The second moment also involved Shakib just before tea on day three when he had got his hundred and looked good for a bigger one and a bigger lead for the visitors when he miscued Sandakan to Chandimal at mid-on.

As for the Sri Lankans they did the right thing by winning the toss on a very dry surface and couldn't have done anything different than bat first. The questions is did they make full use of the surface on day one day two? They didn't sadly and had it not been for Chandimal it would have been an embarrassment for the hosts. The innings played by Chandimal was simply a very mature one. I wasn't surprised when he indicated that it was his best test hundred as he was really made to work for the runs.

What the Lankans wanted was to use the conditions and the full day two which is generally very good for batting. The three hundred and thirty eight would have been competitive had the half chances been taken by Sri Lanka. Sadly that wasn't the case with half chances and some-time genuine chances missed both in the form of catches and run outs which obviously hurt them in the way of a first innings lead of one hundred twenty nine runs.

Sri Lanka on the other hand will want to be cautious without trying to be too aggressive though the pitch at the Sara Oval can start to assist spin and day four and five are bound to be crucial on that score.
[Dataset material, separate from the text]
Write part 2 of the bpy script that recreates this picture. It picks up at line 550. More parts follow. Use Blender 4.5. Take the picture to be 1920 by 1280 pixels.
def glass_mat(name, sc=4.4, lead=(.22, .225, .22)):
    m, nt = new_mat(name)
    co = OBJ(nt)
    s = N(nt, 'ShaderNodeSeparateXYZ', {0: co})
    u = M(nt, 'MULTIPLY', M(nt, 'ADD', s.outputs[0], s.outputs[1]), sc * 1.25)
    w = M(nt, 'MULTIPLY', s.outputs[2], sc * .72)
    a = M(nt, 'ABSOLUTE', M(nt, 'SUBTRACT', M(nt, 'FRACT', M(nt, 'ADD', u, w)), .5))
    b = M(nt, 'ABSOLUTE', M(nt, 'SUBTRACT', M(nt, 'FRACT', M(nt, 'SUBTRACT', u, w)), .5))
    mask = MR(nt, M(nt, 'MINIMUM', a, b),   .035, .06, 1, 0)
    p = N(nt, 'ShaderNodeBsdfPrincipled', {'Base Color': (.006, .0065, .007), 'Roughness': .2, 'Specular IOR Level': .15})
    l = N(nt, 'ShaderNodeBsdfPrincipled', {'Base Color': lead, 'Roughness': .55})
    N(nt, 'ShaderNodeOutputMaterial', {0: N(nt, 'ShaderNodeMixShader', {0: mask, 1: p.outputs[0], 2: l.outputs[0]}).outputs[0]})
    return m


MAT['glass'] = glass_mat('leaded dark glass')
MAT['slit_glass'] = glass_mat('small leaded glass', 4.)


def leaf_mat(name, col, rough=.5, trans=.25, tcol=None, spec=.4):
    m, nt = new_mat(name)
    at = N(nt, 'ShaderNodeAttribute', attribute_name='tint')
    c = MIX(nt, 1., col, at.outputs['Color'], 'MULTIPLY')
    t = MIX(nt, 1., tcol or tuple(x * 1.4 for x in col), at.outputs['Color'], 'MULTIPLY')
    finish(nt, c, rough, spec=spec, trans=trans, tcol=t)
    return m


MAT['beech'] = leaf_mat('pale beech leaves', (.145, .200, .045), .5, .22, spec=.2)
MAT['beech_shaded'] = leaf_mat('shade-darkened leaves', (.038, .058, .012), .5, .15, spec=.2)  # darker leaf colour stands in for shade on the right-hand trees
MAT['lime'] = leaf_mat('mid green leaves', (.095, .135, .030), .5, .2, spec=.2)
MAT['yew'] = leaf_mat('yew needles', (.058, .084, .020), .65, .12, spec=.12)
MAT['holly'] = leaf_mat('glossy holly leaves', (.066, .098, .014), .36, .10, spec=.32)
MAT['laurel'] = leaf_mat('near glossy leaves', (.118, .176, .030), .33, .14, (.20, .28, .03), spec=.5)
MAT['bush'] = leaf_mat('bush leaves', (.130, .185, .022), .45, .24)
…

Hence, my point earlier in this column that the Lankans too have an outside chance of winning this game provided a lead of a round two hundred could be got on day five and pressure applied through the spinners on a pitch that is bound to deteriorate further. However, it is first things first for Sri Lanka and that is to get through day four and also wipe off the lead. It's a thin line for the hosts as they need to decide between attack and defence as if they are to win they need runs on the board and time to have a go at the Bangladesh batsmen. My hunch is it will be a very tense finish on Sunday. Let's see.